O süreçte, “dışarıda çalışan kadın” sayısı hızla
artarken, huzur evlerinin ve “kreşlerin”
sayısı da buna paralel olarak tırmanıyordu.
Sonra sonra…
Üretim
artışının yetişemediği “tüketim iştahı” ve sistemin bir yerde tıkanması.
Koalisyonlar
dönemi…
Rahmetli
Erbakan Hoca’nın 6 ayı başarılı, 6 ayı ise “darbeciler”
yüzünden “kayıp” bir yıllık
koalisyon hükümeti.
Sonrasında,
ara dönem, ekonomik krizler ve Ak Partili yıllar…
Sayın Erdoğan’ın üzerindeki büyük
baskılar, darbe tehditleri, bu tehditleri “AB Süreci” üzerinden aşma çabaları…
Ekonomide
toparlanma.
İçeride
büyük alt yapı yatırımları, dışarıda karışıklıklar, savaşlar, küresel ekonomik krizler…
İçeride
darbe girişimleri…
“Tüketmeye” , “hep daha fazla tüketmeye” alışmış milyonlar…
Tesettürlü,
tesettürsüz oteller…
“Harca Türkiye!”
Ve…
Kentleşmenin
devam etmesi, köylerin boşalması…
*
İşte hızlı
bir bakış attık, son 70, 80 seneye.
Çok şeyler
değişmiş…
Güzel işler
de yapılmış…
Ne var ki…
Köylerin,
tarım emekçilerinin sayısının hızla azalması bir gerçek olarak karşımızda
durmuş…
Duruyor.
Bugün,
memleketin ancak yüzde 10’u tarım işleriyle uğraşmakta.
Yüzde 10 ile
yüzde 90’ı besleyebilir miyiz?
Zor.
Dikkatinizi
çekiyordur, üç alanda bir türlü dikiş tutturamıyoruz:
1-Eğitim,
2-Kültür, 3-Tarım-Kültür (AgriCulture)
*
Eğitim ve
kültür işlerini “derin sola, Fetö’ye” teslim etmenin sıkıntısını çok çektik,
hâlâ da çekiyoruz.
Tarım işleri
ise…
Neoliberal
dalganın altında kalmış gibi.
Bugünden
itibaren hızlı bir “köye, tarıma dönüş”
hamlesi başlatsak…
Bunu yapabilir
miyiz?
Köyde
yaşamanın “güzel zorlukları” var.
Bir de “gerçek” zorlukları; hastane sıkıntısı,
okul sıkıntısı vesaire…
*
Gıda arz
güvenliğine dair tehditler gittikçe artıyor.

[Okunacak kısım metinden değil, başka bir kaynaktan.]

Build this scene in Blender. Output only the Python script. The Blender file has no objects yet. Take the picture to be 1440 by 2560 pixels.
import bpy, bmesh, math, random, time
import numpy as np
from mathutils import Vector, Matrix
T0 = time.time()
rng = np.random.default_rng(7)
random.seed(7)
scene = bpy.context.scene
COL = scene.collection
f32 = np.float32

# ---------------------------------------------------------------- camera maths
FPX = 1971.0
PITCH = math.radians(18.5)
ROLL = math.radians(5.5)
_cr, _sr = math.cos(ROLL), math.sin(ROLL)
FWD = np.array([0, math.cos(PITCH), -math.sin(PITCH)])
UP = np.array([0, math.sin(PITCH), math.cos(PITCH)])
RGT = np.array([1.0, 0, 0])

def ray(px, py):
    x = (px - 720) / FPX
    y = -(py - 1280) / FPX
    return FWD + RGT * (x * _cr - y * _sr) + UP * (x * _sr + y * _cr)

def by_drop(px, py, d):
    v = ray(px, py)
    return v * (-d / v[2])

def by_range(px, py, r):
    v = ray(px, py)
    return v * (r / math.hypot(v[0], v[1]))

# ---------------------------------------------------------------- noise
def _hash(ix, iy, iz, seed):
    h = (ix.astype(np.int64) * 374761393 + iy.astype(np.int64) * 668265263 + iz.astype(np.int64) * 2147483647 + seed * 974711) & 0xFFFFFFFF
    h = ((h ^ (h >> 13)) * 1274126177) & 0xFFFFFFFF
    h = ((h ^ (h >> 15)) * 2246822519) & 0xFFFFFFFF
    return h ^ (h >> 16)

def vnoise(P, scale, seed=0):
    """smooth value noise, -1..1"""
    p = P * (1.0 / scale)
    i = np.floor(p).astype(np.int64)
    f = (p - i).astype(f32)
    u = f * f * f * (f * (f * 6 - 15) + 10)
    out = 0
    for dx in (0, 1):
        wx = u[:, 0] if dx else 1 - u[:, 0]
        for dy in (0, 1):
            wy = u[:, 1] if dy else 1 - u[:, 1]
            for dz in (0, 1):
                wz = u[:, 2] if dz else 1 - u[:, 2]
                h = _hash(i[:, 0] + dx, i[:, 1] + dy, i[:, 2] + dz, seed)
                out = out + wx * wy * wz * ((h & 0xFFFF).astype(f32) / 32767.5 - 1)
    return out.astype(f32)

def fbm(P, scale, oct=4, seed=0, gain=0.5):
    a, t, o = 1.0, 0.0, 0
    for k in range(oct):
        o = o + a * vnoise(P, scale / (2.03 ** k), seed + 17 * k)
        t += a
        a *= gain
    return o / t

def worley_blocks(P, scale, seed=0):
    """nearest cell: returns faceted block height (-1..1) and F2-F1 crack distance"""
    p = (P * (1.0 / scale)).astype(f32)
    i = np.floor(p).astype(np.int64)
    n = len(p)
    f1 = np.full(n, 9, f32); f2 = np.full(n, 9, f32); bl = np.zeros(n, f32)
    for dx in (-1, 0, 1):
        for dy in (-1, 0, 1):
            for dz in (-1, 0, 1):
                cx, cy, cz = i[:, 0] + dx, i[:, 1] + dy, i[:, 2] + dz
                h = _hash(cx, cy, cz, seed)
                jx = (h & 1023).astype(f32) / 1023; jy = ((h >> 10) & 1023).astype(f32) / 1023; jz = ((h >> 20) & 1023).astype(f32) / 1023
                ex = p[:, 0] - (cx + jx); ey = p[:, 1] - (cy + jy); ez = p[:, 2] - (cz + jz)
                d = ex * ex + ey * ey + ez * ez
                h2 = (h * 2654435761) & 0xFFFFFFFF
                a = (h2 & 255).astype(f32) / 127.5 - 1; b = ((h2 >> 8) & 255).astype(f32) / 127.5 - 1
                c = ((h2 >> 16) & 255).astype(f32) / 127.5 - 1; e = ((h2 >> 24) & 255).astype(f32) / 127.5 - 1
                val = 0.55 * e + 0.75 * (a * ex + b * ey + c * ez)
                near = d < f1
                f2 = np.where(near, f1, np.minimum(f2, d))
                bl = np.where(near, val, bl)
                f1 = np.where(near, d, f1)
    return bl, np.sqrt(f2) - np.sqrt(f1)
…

Dünyayı “açlık tehlikesi” kuşatıyor.
Biz de “üçe
aldım, işledim dörde sattım”
hesaplarının ötesine geçmeye mecbur hissediyoruz kendimizi.
Köye dönüş
hamlesi…
Ha bire ek,
ha bire dik!..
Olabilir mi?
“Yeni Tarım Bakanımız”la, ne kadar
olabileceğini hep birlikte göreceğiz İnşaAllah.